■ Stated problem
Nothing should be output except the lines from the one containing "What Blender Python" through the one containing "from mathutils.geometry import", both ends included, each repeated exactly.

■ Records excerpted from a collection
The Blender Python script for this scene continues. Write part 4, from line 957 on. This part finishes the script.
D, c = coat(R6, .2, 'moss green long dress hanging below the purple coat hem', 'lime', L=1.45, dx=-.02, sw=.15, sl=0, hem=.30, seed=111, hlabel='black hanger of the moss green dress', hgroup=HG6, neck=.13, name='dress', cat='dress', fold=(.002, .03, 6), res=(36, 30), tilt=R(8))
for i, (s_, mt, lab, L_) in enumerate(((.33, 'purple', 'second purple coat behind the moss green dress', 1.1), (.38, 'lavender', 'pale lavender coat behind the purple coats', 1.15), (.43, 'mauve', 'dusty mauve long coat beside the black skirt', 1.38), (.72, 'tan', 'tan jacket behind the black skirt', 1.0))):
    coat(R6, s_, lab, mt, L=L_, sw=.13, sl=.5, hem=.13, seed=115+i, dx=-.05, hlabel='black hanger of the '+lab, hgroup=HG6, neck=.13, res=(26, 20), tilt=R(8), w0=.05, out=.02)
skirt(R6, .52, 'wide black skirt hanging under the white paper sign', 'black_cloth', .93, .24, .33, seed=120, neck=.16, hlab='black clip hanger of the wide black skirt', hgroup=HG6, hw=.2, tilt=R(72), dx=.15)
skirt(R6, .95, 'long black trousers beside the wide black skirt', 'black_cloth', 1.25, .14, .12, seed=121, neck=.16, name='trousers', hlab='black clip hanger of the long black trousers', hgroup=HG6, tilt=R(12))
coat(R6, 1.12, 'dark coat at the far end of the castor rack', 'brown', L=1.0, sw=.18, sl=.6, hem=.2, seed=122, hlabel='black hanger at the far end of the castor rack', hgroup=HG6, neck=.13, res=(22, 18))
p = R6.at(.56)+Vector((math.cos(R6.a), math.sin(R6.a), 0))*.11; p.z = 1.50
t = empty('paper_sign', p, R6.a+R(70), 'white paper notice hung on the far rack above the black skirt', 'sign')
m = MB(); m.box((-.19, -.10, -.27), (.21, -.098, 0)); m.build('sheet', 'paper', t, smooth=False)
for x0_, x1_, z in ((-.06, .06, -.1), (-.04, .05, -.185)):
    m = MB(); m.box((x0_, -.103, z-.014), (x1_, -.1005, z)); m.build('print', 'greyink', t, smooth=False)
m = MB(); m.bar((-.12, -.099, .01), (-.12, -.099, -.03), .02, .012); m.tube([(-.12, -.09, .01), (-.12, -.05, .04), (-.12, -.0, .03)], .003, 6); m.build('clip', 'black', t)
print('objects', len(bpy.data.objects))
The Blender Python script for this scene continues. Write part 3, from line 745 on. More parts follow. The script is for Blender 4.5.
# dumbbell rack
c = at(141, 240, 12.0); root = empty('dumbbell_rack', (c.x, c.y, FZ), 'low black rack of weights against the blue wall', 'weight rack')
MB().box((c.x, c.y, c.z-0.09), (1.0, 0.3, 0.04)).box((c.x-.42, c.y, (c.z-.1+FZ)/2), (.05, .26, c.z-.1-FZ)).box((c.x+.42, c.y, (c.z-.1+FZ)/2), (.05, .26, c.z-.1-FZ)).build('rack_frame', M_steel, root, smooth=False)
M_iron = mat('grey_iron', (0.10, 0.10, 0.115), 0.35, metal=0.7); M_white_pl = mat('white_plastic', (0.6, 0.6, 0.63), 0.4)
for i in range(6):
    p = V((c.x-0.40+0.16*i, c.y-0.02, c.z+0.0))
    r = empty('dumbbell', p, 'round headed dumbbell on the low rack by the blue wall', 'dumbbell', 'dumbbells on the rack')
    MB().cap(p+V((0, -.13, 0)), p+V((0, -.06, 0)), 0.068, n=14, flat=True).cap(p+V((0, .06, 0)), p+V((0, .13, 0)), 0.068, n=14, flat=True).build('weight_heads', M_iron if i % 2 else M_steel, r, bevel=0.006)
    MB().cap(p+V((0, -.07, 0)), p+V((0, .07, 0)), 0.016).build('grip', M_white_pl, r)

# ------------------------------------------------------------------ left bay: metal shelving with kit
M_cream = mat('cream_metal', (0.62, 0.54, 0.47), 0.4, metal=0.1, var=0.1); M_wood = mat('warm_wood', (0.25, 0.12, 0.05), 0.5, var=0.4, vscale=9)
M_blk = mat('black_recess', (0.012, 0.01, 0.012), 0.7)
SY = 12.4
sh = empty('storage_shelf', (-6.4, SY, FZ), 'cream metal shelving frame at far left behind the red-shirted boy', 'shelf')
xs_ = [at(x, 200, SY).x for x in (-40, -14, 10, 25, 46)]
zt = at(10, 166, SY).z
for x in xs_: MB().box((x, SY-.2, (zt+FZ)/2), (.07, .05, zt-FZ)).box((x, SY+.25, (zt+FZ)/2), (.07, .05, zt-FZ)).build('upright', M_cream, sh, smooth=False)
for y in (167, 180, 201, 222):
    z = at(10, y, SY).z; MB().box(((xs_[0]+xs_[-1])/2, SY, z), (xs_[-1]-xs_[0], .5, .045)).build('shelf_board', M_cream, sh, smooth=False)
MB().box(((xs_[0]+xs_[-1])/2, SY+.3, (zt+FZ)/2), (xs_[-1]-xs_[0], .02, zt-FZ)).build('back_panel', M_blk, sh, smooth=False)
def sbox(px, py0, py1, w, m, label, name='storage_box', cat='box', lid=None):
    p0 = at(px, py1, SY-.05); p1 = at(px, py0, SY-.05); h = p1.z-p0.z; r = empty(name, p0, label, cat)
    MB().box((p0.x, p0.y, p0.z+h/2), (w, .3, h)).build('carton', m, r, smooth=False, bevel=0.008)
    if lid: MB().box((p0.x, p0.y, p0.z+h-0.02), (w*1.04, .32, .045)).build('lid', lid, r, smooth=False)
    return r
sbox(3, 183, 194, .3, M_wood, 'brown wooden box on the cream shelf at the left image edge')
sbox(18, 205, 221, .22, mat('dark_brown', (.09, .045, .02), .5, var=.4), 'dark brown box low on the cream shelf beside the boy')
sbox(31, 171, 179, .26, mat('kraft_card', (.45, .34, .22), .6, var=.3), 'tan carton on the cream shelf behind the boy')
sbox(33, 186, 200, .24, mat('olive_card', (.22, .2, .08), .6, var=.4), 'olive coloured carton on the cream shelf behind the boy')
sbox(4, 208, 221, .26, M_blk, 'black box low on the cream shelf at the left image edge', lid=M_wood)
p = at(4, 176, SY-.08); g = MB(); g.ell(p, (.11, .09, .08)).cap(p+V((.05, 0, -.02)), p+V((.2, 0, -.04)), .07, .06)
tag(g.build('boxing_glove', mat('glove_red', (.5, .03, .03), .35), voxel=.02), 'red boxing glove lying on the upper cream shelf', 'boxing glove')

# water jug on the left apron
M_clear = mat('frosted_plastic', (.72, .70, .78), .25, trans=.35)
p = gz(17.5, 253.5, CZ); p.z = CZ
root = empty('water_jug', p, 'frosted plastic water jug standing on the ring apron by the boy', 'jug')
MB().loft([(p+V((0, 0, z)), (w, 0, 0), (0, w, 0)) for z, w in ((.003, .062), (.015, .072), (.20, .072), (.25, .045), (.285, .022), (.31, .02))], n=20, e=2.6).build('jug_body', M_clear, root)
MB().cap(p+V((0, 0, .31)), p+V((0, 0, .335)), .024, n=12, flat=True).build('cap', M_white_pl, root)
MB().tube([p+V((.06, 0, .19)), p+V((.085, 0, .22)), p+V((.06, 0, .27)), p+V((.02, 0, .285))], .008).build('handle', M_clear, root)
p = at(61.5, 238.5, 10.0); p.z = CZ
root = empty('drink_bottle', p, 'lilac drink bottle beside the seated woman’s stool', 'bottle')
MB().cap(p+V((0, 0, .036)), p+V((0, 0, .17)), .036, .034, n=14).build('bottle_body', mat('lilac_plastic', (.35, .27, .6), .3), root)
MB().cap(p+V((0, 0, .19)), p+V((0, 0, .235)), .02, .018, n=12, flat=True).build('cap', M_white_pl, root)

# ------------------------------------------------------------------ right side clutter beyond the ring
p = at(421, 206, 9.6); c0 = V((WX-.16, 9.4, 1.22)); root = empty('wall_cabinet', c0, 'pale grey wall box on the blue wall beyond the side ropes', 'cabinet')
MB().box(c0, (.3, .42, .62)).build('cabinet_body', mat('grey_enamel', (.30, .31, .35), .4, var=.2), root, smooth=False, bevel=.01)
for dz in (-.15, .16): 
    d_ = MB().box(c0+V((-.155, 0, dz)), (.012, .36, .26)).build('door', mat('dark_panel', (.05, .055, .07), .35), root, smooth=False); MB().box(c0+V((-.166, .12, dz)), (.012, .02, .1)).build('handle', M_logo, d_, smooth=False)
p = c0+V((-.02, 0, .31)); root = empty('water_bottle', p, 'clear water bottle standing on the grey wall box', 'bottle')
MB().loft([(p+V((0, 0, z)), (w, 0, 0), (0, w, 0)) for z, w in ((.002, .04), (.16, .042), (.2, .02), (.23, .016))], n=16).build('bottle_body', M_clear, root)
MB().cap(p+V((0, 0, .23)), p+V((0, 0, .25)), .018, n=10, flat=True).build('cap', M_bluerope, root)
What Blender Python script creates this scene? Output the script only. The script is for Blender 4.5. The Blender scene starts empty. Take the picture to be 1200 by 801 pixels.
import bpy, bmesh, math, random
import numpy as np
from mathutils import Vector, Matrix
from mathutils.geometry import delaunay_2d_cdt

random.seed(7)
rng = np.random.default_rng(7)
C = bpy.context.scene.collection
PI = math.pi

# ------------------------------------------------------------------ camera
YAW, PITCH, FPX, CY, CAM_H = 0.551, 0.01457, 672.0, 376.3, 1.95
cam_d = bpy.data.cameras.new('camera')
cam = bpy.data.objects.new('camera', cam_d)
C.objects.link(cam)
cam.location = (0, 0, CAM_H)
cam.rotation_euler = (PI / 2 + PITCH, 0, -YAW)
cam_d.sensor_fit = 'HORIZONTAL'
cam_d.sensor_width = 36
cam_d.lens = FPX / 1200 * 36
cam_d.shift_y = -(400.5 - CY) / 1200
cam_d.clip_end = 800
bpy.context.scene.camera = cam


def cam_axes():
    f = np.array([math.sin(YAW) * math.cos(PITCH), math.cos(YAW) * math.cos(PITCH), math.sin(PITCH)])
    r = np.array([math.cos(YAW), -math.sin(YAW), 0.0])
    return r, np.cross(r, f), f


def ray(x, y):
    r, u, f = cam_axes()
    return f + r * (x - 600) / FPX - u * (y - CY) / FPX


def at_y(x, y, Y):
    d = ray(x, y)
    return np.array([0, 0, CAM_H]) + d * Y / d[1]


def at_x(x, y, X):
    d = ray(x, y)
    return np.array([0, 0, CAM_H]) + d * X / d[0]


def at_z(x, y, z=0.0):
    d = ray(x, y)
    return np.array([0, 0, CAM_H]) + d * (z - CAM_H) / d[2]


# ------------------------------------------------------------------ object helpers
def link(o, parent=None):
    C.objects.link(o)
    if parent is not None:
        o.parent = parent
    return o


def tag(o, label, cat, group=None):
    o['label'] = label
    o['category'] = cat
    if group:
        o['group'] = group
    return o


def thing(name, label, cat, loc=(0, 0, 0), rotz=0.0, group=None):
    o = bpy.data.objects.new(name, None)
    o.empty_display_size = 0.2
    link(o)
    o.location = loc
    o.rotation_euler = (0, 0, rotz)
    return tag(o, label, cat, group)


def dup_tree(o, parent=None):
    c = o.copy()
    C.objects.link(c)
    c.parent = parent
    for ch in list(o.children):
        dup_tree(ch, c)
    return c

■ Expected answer
What Blender Python script creates this scene? Output the script only. The script is for Blender 4.5. The Blender scene starts empty. Take the picture to be 1200 by 801 pixels.
import bpy, bmesh, math, random
import numpy as np
from mathutils import Vector, Matrix
from mathutils.geometry import delaunay_2d_cdt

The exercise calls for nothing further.